Take a look: https://archive.org/search.php?query=collection%3Abyte-magazine&sort=-publicdate&&and[]=year%3A%221982%22&and[]=year%3A%221981%22&and[]=year%3A%221980%22For example, in https://ia802509.us.archive.org/2/items/BYTE_Vol_07-05_1982-05_Japanese_Computers/BYTE%20Vol%2007-05%201982-05%20Japanese%20Computers.pdf
The "Master Plan" Of potentially greatest significance in Japan's computer fortunes is the ten-year plan for national computer policy announced last fall by the Japanese Information Processing Development Center QIPDEC) , whereby Japanese computer companies would jointly develop a grandiose fifth-generation computer system on several different levels, relying on sophisticated artificial-intelligence research into natural languages and graphics.
Or in https://ia600308.us.archive.org/10/items/byte-magazine-1980-06/1980_06_BYTE_05-06_Inter_Computer_Communications.pdf
"Computerized conferences [are] a new form of human communication utilizing the computer.
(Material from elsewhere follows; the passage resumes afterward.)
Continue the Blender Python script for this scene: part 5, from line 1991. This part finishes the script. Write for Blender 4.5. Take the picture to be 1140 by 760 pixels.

We believe that it will eventually be as omnipresent as the telephone and as revolu tionary, in terms of facilitating the growth and emergence of vast networks of geographically dispersed persons who are nevertheless able to work and communicate with one another at no greater cost than if they were located a few blocks from one another."
On 3/5/19, 02:26, Joseph Rabie wrote:
We look upon computing as ubiquitous and all-encompassing, which of course it is. But this was preceded by the mainframe, very big, very rare, with the authority of science and its priesthood of programmers. Each unit confined to a building all of its own. More representative of bureaucratic institutional control than capital, which came later. In the sixties mainframes were decried as a major symbol of the modern, dystopic state. Relative to which personal computers (coming in the wake of the Whole Earth "ecology") were seen as a force of liberation. As Apple said, "Think Different!" -- which as corporate utopist propaganda might even have been half sincere, at a time when Microsoft was the devil incarnate. Today, Microsoft passes as a benign (?) grandfather and Apple says "Think Apple!" Joe.